Text Diff implements the Myers diff algorithm in pure JavaScript — the same algorithm used by `git diff`, GNU diff, and most code review tools. Myers finds the shortest edit script (the smallest number of insertions and deletions) that transforms the first input into the second. The implementation here runs in O((N+M)D) time where N and M are the input lengths and D is the edit distance, which is fast for typical document edits where most lines are unchanged.
Diffing happens at two levels. Line-level diff splits both inputs on newline characters and runs Myers over the line arrays. Word-level diff splits on whitespace using the regex /(\s+)/ which preserves the whitespace tokens so that re-joined output matches the original. Word-level is used to highlight changes inside a modified line, while line-level decides which lines are unchanged versus modified.

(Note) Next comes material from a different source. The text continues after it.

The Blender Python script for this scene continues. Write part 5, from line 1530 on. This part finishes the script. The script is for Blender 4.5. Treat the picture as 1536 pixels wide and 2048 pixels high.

The classic Myers algorithm is O(ND) and uses a V-array indexed by k-line numbers (the diagonal in the edit graph). The implementation walks from start to end finding the furthest reaching point on each diagonal, then back-traces to recover the actual edit script. For typical edits — a few changed lines in a long document — this completes in well under one hundred milliseconds even for thousand-line inputs.
Performance degrades when the two inputs are very different (high D), because Myers explores more diagonals. Pasting two completely unrelated documents and asking for a diff can hit O(NM) in the worst case, which freezes the tab on multi-thousand-line inputs. This is a property of the algorithm, not a bug. For unrelated texts, the result is also not informative.
Whitespace-insensitive and case-insensitive modes do not change the diff algorithm itself; they normalize both inputs before passing them to Myers. Whitespace mode collapses runs of whitespace to a single space and trims; case-insensitive lowercases both inputs. Because the original text is preserved separately, the highlighted output still shows the verbatim characters even when the comparison key was normalized.
Two view modes are available. Unified shows one column with green plus markers for additions and red minus markers for deletions, mimicking the output of git diff. Side-by-side renders two columns with synchronized scrolling. Both views compute against the same edit script — switching modes does not retrigger the diff calculation, only the renderer.
Output is exposed via Copy, Download (as a plain-text patch in the unified format), and a stats panel that counts added, removed, and unchanged lines. Everything runs synchronously in the browser tab. There is no upload — your contracts, source code, and pre-publication drafts stay local even when computing the diff against a server-fetched template would be more convenient.